In den Vereinigten Staaten betonen die Präsidentschaftskandidaten beider Parteien in jedem Wahlkampf ihre Verbundenheit mit Israel stärker als die Solidarität zu ihren mächtigen Verbündeten. Evangelikale Prediger in aller Welt betrachten Israels Konflikt im Nahen Osten als Teil des messianischen Endzeitplans. Auch in Deutschland wird Israel nicht wie jedes andere Land behandelt. Sobald ein neuer deutscher Bundespräsident in sein Amt gewählt wird, gehört – zumindest seit den achtziger Jahren – ein Staatsbesuch in Israel zu einer seiner ersten und heikelsten Aufgaben.
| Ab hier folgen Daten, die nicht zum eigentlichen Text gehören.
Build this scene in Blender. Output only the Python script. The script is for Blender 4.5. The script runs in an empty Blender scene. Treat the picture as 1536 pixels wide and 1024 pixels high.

Bundeskanzlerin Merkel unterstrich in ihrer Rede vor dem israelischen Parlament im März 2008: «Jede Bundesregierung und jeder Bundeskanzler vor mir waren der besonderen historischen Verantwortung Deutschlands für die Sicherheit Israels verpflichtet. Diese historische Verantwortung Deutschlands ist Teil der Staatsräson meines Landes.»[6]